## Dataset rows
--- Begin ---
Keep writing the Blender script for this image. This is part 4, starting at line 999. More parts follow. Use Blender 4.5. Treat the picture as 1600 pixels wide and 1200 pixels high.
--- End ---
--- Begin ---
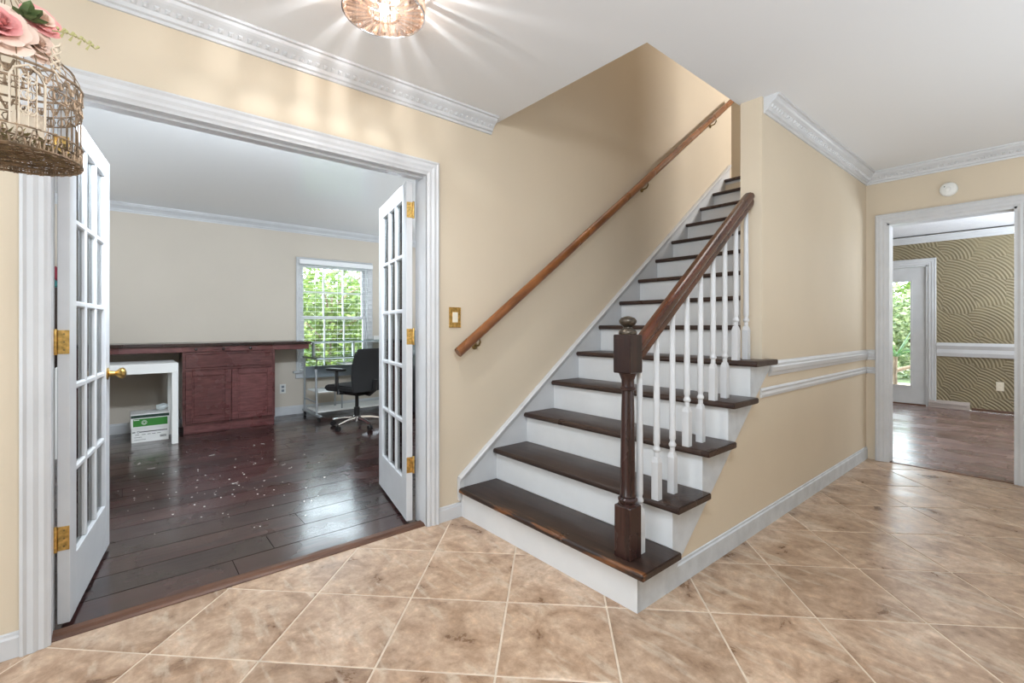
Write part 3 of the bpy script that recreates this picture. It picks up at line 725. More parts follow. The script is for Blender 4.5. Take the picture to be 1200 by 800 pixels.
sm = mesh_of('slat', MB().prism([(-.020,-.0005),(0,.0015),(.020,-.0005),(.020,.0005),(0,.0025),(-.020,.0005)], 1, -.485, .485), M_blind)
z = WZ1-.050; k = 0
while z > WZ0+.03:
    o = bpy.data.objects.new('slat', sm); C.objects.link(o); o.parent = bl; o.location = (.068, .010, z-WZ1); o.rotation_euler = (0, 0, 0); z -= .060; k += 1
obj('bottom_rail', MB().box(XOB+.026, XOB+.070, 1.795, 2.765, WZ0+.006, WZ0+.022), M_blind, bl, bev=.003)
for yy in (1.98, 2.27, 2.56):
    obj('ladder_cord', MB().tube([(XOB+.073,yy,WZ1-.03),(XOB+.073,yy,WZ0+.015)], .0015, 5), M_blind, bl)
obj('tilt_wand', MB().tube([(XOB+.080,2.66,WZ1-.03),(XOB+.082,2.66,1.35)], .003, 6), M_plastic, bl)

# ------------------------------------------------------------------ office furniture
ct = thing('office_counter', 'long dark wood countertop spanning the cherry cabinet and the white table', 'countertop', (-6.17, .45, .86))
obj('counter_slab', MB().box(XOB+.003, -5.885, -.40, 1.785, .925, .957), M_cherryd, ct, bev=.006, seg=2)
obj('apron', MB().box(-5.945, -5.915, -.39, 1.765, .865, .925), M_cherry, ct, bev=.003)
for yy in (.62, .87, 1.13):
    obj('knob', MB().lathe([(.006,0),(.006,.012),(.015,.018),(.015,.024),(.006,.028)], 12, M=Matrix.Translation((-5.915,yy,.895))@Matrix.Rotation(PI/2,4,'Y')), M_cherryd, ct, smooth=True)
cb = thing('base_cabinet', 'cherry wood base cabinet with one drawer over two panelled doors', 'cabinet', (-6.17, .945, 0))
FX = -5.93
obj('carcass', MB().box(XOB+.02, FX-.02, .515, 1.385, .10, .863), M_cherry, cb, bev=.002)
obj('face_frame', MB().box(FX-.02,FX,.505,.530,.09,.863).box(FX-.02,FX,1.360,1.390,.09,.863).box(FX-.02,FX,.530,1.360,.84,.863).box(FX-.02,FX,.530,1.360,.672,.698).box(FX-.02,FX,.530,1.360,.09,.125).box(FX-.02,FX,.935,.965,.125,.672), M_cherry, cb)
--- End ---
## The request
Starting at the line that holds "Write part 3", copy each line exactly and stop after the line that holds "6), M_plastic, bl)".

## Final result
Write part 3 of the bpy script that recreates this picture. It picks up at line 725. More parts follow. The script is for Blender 4.5. Take the picture to be 1200 by 800 pixels.
sm = mesh_of('slat', MB().prism([(-.020,-.0005),(0,.0015),(.020,-.0005),(.020,.0005),(0,.0025),(-.020,.0005)], 1, -.485, .485), M_blind)
z = WZ1-.050; k = 0
while z > WZ0+.03:
    o = bpy.data.objects.new('slat', sm); C.objects.link(o); o.parent = bl; o.location = (.068, .010, z-WZ1); o.rotation_euler = (0, 0, 0); z -= .060; k += 1
obj('bottom_rail', MB().box(XOB+.026, XOB+.070, 1.795, 2.765, WZ0+.006, WZ0+.022), M_blind, bl, bev=.003)
for yy in (1.98, 2.27, 2.56):
    obj('ladder_cord', MB().tube([(XOB+.073,yy,WZ1-.03),(XOB+.073,yy,WZ0+.015)], .0015, 5), M_blind, bl)
obj('tilt_wand', MB().tube([(XOB+.080,2.66,WZ1-.03),(XOB+.082,2.66,1.35)], .003, 6), M_plastic, bl)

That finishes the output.